Haggis remembers thinking, "Oh, you're supposed to do that?" He began creating shows that had substance, though the ones he cared about the most rarely lasted more than a season. The only show he was involved with that became a big hit was "Walker, Texas Ranger."

During the long process of getting "Crash" and "Million Dollar Baby" made, Haggis often woke up in a cold sweat, thinking, "I can't have it say on my tombstone, 'Here lies Paul Haggis, the guy who helped get "Walker, Texas Ranger" on CBS.' "

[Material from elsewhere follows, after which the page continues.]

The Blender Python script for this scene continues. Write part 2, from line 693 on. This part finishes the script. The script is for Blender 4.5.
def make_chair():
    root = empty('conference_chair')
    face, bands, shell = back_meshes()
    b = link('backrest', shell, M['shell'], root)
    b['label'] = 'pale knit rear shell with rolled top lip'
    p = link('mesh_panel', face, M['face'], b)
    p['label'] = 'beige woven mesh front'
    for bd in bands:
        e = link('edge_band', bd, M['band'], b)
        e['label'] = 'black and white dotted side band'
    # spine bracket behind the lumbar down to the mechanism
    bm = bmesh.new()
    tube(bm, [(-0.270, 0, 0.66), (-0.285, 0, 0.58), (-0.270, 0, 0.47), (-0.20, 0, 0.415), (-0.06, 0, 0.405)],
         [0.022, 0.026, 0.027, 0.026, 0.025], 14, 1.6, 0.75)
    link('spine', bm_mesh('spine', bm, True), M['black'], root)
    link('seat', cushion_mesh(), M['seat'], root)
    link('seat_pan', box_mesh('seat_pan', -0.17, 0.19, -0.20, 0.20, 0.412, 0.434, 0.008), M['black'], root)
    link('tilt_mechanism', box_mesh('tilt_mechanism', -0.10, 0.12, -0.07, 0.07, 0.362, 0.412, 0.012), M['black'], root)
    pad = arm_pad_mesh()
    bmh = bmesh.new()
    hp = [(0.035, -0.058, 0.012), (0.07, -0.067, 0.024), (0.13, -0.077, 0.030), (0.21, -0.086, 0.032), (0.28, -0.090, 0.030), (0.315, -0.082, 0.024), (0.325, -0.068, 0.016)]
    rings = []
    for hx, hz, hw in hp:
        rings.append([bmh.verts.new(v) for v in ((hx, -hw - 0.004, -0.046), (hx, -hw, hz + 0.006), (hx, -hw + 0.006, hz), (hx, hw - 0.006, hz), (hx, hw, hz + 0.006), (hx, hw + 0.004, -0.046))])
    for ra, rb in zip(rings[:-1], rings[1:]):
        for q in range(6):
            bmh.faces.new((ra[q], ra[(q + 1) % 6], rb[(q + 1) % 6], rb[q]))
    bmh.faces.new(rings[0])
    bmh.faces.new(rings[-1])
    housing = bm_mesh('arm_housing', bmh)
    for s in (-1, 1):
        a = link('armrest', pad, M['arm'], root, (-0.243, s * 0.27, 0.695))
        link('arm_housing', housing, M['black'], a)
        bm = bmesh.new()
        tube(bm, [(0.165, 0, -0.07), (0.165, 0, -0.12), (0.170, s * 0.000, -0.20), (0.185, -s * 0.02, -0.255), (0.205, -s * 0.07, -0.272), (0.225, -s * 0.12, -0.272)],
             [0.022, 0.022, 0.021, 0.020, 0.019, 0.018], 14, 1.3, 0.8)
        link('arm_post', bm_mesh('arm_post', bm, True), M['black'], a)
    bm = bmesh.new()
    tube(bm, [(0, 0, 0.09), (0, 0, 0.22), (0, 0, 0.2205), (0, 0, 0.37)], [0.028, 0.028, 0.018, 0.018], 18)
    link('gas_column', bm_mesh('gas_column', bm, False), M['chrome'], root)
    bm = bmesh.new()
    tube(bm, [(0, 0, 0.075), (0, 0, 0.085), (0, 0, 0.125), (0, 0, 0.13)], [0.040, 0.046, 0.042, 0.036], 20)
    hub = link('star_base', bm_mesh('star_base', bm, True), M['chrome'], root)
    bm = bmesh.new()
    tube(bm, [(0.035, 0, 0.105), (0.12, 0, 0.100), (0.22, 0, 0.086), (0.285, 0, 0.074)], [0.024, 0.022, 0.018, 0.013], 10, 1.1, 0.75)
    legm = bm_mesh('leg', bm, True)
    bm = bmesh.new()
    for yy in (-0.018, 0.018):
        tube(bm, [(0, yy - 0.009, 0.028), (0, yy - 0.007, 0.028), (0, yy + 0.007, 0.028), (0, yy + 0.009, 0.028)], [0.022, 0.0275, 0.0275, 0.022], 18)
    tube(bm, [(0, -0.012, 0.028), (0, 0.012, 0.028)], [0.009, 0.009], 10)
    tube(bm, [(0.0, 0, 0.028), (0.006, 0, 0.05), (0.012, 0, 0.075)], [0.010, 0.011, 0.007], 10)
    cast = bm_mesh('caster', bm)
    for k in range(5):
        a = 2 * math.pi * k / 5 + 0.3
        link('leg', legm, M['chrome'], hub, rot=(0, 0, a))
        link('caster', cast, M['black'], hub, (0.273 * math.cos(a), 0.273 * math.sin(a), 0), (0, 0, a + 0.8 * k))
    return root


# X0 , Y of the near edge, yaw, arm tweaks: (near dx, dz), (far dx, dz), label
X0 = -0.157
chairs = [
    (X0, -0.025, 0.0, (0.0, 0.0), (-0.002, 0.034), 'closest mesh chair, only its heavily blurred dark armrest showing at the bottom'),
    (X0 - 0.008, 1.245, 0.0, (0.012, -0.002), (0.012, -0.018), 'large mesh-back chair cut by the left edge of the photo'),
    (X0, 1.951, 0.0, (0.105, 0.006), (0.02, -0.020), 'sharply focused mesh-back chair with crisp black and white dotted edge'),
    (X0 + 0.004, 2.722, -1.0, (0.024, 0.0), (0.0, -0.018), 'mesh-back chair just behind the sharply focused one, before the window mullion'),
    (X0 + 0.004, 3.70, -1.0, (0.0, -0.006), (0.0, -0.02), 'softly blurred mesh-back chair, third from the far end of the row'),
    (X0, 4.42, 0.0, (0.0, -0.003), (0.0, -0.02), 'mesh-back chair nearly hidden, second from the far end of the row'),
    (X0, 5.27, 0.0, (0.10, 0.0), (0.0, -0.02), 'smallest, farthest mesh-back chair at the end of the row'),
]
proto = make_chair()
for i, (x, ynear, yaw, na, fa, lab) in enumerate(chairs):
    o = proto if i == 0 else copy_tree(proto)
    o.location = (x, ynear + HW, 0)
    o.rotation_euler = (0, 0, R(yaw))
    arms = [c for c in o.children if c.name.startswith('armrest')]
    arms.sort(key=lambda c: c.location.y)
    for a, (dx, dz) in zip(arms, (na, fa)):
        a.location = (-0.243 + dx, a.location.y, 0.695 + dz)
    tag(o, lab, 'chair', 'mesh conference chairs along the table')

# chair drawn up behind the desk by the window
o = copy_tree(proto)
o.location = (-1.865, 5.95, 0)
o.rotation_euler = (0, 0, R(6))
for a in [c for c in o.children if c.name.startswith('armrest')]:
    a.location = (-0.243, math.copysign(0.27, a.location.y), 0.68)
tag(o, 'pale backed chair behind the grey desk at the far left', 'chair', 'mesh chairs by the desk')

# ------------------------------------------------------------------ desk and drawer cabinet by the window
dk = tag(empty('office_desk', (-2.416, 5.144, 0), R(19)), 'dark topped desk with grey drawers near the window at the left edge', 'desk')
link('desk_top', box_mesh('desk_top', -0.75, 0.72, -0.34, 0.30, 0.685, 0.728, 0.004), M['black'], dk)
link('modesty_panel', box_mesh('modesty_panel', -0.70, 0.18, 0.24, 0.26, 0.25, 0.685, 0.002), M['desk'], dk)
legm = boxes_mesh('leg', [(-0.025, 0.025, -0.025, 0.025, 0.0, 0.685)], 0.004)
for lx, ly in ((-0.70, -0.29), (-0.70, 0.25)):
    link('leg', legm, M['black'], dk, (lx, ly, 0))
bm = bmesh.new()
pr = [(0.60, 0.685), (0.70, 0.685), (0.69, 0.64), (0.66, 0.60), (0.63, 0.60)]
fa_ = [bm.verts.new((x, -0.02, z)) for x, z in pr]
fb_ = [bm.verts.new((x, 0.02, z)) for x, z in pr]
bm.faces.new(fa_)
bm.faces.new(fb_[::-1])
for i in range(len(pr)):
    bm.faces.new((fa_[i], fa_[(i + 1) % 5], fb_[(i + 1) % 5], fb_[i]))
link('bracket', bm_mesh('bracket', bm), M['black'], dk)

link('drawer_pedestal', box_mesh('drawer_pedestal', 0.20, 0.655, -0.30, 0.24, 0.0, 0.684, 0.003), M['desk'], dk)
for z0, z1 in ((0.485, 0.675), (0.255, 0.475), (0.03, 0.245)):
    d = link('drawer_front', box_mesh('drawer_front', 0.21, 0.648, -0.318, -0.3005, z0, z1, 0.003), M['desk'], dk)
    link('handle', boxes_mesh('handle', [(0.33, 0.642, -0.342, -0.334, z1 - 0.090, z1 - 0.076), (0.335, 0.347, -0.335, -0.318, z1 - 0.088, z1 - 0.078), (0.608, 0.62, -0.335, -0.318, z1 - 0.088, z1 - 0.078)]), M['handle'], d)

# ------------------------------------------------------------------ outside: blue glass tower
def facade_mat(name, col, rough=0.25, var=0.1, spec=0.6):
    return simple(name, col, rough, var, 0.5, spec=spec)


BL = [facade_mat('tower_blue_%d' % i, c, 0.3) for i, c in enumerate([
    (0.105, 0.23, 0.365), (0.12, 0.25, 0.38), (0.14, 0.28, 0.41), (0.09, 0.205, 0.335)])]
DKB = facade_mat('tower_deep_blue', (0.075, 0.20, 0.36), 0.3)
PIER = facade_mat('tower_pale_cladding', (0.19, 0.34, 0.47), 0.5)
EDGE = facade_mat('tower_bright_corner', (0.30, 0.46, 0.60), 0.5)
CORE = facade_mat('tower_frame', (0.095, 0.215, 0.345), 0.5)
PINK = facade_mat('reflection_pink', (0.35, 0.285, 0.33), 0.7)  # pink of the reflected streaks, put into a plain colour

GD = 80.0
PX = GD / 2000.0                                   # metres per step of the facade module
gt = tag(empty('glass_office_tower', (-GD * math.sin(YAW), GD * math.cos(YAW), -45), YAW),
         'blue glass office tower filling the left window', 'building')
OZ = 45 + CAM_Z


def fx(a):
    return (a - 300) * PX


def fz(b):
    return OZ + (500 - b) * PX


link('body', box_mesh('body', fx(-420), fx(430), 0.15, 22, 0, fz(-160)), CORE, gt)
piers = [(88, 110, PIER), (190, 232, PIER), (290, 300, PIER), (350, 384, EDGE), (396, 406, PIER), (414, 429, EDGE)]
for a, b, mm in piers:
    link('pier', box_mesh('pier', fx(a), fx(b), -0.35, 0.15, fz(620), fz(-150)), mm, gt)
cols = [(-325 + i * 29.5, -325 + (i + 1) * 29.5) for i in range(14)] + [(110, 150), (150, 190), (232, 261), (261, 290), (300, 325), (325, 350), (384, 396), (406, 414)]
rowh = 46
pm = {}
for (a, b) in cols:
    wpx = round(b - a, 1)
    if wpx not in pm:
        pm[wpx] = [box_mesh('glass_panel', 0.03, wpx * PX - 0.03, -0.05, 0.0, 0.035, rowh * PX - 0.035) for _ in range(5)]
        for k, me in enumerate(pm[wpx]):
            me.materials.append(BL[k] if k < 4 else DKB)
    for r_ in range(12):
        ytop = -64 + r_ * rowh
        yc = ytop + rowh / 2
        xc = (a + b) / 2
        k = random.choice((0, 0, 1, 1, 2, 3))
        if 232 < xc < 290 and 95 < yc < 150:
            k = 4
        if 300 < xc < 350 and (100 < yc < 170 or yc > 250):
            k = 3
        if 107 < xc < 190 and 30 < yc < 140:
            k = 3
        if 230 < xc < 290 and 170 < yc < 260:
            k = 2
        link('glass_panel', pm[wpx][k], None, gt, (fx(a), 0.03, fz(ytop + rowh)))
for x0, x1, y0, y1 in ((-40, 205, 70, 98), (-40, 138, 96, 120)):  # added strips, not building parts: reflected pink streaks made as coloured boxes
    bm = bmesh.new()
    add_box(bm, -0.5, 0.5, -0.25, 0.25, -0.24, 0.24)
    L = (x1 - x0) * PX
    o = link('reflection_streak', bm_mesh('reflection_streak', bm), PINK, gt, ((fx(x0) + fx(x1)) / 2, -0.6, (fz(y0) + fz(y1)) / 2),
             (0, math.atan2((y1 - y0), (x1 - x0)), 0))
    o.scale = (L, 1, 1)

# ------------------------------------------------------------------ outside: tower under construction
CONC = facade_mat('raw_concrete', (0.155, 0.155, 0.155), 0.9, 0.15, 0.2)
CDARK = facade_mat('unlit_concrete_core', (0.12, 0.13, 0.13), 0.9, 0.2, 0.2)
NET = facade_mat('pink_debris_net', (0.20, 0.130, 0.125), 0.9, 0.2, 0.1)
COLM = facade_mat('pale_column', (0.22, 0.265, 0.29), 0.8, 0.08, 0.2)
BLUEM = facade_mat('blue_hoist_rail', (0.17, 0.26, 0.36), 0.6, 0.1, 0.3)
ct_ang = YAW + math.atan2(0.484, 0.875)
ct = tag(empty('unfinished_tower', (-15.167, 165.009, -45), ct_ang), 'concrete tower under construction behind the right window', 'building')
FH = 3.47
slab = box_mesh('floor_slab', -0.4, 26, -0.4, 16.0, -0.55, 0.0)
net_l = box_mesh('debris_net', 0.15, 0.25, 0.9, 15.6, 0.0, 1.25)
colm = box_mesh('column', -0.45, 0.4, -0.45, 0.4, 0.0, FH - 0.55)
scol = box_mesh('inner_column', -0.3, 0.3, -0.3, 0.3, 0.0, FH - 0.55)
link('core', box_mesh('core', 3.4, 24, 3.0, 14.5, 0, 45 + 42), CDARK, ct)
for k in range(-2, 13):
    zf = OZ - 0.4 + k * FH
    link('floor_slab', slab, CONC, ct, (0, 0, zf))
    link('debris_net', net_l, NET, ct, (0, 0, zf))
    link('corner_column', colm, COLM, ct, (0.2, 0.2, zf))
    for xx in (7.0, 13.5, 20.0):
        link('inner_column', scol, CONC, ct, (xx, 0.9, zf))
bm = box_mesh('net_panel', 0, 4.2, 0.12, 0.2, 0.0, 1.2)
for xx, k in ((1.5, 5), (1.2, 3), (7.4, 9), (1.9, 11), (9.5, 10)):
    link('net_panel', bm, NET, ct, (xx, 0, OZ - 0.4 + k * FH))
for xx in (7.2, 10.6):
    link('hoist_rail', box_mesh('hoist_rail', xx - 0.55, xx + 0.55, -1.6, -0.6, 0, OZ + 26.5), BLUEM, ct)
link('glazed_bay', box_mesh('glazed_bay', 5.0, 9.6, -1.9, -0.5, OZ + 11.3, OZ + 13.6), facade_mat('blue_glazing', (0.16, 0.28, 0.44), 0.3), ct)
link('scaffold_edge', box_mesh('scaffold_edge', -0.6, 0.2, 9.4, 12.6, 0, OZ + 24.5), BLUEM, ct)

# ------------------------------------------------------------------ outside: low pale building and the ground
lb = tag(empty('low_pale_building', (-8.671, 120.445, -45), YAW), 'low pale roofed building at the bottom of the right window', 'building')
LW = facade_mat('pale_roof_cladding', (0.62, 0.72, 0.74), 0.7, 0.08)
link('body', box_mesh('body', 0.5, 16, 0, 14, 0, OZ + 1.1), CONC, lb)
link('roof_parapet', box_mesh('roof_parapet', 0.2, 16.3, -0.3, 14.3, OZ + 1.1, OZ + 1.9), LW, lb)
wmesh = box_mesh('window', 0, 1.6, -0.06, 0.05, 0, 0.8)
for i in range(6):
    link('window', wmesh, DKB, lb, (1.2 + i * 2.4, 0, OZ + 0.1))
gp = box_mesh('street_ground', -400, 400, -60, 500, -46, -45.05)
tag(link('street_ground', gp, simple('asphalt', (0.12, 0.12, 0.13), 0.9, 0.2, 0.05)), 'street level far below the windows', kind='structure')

Oh, how we can laugh about the Love Boat days! Before we forget, there was also a Near Death Experience (a Porsche-jacking, no less) that inspired a feverish night at the typewriter that eventually resulted in an upcoming Don Cheadle movie. To think that Haggis picked himself up by his thirysomething bootstraps...it's utterly inspirational. Do you think that the cappuccino machine conked out that fateful night? No, no, don't even toy with the idea. He's just a man, after all.